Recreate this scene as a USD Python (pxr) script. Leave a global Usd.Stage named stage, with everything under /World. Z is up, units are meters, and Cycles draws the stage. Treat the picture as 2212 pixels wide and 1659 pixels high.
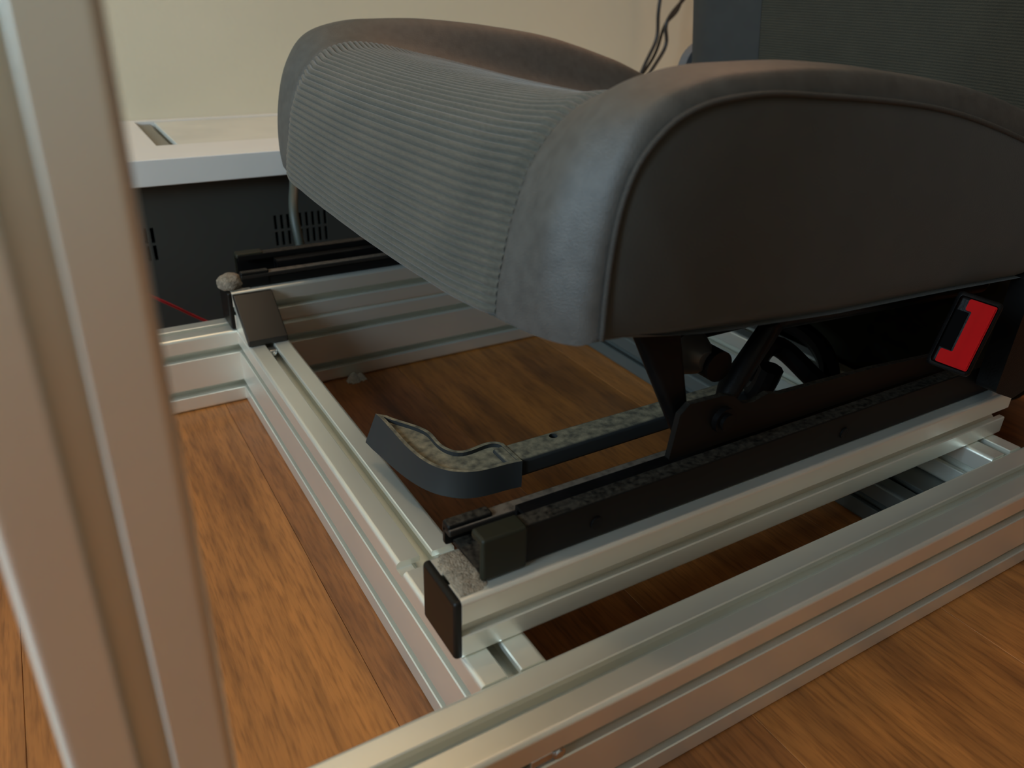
import math, random
import numpy as np, trimesh, manifold3d, usdkit, meshkit
from shapely.geometry import Polygon, Point, box as sbox
from shapely.ops import unary_union
from scipy.interpolate import PchipInterpolator, splprep, splev, CubicSpline
from pxr import Usd, UsdGeom, UsdLux, Gf, Sdf

stage = Usd.Stage.CreateInMemory()
UsdGeom.SetStageUpAxis(stage, 'Z'); UsdGeom.SetStageMetersPerUnit(stage, 1.0)
world = UsdGeom.Xform.Define(stage, '/World'); stage.SetDefaultPrim(world.GetPrim())
random.seed(7); rng = np.random.default_rng(7)

# ------------------------------------------------------------------ camera
CAM = Gf.Vec3d(-0.13807, -0.207888, 0.400159)
RIGHT = (0.86043615, -0.50885571, 0.02674877); DOWN = (-0.21233966, -0.40577983, -0.88896265); FWD = (0.46320783, 0.75921578, -0.45719788)
cam = UsdGeom.Camera.Define(stage, '/World/camera')
cam.AddTransformOp().Set(Gf.Matrix4d(*RIGHT, 0, *[-c for c in DOWN], 0, *[-c for c in FWD], 0, *CAM, 1))
cam.CreateHorizontalApertureAttr(36.0); cam.CreateVerticalApertureAttr(27.0)
cam.CreateFocalLengthAttr(1687.77 / 2212 * 36.0); cam.CreateClippingRangeAttr(Gf.Vec2f(0.01, 50))
cam.CreateFStopAttr(7.5); cam.CreateFocusDistanceAttr(0.56)
cam.CreateExposureAttr(0.06)

# ------------------------------------------------------------------ lights
def rect(name, pos, rot, w, h, color, power):
    l = UsdLux.RectLight.Define(stage, '/World/' + name); l.CreateWidthAttr(w); l.CreateHeightAttr(h)
    l.CreateColorAttr(Gf.Vec3f(*color)); l.CreateIntensityAttr(power); l.CreateNormalizeAttr(False)
    x = UsdGeom.Xformable(l); x.AddTranslateOp().Set(Gf.Vec3d(*pos)); x.AddRotateXYZOp().Set(Gf.Vec3f(*rot)); return l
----
*TASK DIRECTIONS*
Pictures stay out. Print the data exactly, from its first line through the line containing "random.seed(7); rng = np.random.default_rng(7)".

*SOLUTION TO THE EXERCISE*
Recreate this scene as a USD Python (pxr) script. Leave a global Usd.Stage named stage, with everything under /World. Z is up, units are meters, and Cycles draws the stage. Treat the picture as 2212 pixels wide and 1659 pixels high.
import math, random
import numpy as np, trimesh, manifold3d, usdkit, meshkit
from shapely.geometry import Polygon, Point, box as sbox
from shapely.ops import unary_union
from scipy.interpolate import PchipInterpolator, splprep, splev, CubicSpline
from pxr import Usd, UsdGeom, UsdLux, Gf, Sdf

stage = Usd.Stage.CreateInMemory()
UsdGeom.SetStageUpAxis(stage, 'Z'); UsdGeom.SetStageMetersPerUnit(stage, 1.0)
world = UsdGeom.Xform.Define(stage, '/World'); stage.SetDefaultPrim(world.GetPrim())
random.seed(7); rng = np.random.default_rng(7)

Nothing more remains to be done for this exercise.